Round-the-world bus trip: Folk singers' 1969 film screened
- Published
A film documenting a three-year trip around the world by a group of friends in a double-decker bus is being screened in their Hampshire village later.
The nine, from Liphook, were in their late teens and 20s when they set off in a converted municipal bus in 1969.
They funded the trip by singing folk songs as they travelled across Europe, central Asia, Australia and the USA.
Trip leader Richard King said the experience had been "life-changing".
He recalled how the trip came about as the result of a bet with their local publican in Liphook.
The bus, a Leyland PD2, was bought for £100 from Warington Corporation. They named it "The Hairy Pillock Two".
It already had 700,000 miles on the clock when it was kitted out with bunks, cooking and eating facilities and a navigator's desk on the top deck.
The journey took them from Liphook, across Europe to Istanbul before travelling through Iran, Afghanistan and India, as well as Australia and the USA.

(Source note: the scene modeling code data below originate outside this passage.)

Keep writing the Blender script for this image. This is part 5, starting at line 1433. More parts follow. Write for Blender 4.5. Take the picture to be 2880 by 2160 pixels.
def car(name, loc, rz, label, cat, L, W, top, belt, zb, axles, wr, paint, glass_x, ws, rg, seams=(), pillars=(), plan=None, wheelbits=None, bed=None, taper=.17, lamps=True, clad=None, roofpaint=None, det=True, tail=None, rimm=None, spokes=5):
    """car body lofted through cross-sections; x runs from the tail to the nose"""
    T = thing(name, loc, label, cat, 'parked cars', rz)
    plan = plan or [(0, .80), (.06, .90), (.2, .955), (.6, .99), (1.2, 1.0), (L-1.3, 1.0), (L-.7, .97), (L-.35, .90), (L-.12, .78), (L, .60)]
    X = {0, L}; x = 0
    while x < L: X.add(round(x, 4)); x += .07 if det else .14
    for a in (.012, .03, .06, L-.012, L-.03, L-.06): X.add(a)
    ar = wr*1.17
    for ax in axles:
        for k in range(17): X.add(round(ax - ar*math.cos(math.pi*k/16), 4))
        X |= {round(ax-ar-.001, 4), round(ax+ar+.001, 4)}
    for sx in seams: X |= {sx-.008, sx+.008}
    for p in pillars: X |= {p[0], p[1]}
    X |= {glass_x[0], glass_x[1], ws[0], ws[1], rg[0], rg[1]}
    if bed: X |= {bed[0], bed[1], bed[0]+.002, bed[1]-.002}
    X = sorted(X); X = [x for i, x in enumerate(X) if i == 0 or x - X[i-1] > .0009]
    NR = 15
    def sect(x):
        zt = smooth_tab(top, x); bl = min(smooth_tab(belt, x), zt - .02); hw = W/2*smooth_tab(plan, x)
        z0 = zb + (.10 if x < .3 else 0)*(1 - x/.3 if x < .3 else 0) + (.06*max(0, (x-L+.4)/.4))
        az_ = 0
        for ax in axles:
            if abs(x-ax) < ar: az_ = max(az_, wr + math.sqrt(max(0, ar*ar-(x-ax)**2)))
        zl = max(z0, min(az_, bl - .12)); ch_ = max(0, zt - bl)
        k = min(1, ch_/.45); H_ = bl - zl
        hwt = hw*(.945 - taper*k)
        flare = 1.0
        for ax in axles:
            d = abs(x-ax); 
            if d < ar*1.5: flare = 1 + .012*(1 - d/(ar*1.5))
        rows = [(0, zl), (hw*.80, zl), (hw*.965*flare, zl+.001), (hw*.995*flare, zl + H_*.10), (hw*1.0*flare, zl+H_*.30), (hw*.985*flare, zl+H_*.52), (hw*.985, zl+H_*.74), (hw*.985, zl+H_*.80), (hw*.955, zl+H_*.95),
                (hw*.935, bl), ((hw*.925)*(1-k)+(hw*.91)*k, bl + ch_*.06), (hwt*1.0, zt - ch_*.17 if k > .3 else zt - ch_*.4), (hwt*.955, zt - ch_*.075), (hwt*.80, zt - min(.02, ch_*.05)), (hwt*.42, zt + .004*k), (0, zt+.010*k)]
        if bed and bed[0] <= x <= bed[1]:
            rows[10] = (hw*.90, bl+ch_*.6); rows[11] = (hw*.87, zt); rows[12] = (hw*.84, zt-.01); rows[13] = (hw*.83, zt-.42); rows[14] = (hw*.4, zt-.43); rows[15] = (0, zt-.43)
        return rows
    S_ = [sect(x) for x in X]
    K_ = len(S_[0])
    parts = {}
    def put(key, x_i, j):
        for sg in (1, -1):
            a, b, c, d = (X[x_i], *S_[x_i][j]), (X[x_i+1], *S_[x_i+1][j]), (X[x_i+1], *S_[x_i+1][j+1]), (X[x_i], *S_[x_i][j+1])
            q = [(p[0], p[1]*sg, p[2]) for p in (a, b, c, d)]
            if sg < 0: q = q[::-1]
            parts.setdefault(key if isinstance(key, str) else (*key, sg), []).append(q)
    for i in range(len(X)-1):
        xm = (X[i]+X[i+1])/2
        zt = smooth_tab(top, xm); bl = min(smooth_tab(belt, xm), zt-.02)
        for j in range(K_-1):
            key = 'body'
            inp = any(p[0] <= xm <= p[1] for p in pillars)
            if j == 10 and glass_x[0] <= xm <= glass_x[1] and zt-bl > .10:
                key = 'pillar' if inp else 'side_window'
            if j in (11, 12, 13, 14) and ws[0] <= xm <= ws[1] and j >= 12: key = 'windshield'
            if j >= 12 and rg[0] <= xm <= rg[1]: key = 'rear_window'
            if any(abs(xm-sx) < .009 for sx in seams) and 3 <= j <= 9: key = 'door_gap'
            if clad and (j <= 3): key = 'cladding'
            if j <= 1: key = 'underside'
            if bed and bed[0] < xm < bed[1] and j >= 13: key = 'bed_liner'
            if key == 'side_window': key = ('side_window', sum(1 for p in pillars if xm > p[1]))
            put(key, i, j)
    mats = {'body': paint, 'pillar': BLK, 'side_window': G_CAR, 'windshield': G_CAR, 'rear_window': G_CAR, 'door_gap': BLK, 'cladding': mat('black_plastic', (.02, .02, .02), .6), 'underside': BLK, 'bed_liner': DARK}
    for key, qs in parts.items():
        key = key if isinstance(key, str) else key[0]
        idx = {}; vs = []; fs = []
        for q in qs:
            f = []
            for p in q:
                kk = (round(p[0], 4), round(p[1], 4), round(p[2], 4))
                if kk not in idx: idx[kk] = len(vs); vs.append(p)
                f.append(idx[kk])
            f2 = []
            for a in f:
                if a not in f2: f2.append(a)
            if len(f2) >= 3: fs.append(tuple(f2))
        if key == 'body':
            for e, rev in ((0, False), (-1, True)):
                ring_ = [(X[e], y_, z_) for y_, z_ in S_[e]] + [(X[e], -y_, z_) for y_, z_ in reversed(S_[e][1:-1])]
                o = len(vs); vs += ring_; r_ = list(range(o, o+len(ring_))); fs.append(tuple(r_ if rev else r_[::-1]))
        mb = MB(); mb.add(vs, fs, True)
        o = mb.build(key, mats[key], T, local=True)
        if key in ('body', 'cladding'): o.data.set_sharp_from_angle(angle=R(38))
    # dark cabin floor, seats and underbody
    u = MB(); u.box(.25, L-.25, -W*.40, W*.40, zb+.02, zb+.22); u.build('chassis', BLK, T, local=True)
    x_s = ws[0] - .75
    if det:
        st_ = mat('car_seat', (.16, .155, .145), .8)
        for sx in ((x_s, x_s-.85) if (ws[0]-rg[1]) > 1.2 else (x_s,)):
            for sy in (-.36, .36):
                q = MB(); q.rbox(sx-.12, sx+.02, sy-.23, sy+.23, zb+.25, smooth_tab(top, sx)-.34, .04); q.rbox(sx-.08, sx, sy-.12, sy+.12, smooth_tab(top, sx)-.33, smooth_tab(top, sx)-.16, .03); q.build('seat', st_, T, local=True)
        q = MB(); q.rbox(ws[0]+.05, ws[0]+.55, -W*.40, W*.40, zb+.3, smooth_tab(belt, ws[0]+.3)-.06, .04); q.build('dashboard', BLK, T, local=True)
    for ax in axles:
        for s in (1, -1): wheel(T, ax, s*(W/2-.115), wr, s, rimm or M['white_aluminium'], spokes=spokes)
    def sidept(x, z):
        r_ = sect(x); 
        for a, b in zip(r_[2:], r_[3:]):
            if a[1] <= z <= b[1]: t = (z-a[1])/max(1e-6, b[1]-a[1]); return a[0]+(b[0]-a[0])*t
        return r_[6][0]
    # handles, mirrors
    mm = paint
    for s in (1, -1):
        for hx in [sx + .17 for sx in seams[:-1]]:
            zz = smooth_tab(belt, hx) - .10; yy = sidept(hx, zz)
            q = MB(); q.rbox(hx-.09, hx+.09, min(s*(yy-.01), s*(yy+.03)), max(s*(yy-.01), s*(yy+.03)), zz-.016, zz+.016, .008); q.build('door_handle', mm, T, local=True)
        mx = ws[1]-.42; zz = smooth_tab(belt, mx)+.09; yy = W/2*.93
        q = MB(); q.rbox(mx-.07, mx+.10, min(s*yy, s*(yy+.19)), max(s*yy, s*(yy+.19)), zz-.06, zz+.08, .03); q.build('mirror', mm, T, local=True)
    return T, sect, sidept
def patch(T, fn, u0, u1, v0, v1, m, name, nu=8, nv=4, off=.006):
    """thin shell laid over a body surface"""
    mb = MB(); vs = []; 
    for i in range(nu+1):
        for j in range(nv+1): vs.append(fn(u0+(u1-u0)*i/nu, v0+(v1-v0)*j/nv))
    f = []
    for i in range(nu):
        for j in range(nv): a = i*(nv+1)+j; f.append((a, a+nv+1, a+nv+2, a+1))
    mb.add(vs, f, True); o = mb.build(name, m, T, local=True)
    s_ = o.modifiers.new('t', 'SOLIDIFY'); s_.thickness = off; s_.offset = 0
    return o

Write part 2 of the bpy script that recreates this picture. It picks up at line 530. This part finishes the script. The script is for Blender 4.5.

The group made money en route by playing folk songs - even performing for the Shah and Empress after an appearance on Iranian television.
Mr King, now 72 and living in Ashford, Kent, is being joined by two of the other three surviving travellers for a screening of a film, "Pillock Conquers the World", made during the journey.
Money raised is going towards the village's carnival fund.
"It was life-changing for all of us. We got back and had a better idea of what we would do with our lives," Mr King said.
"I'm really pleased we did it and it gave us a different direction in life.
"We were unique - there weren't many people going around in double-decker buses singing folk songs. It was the university of real life."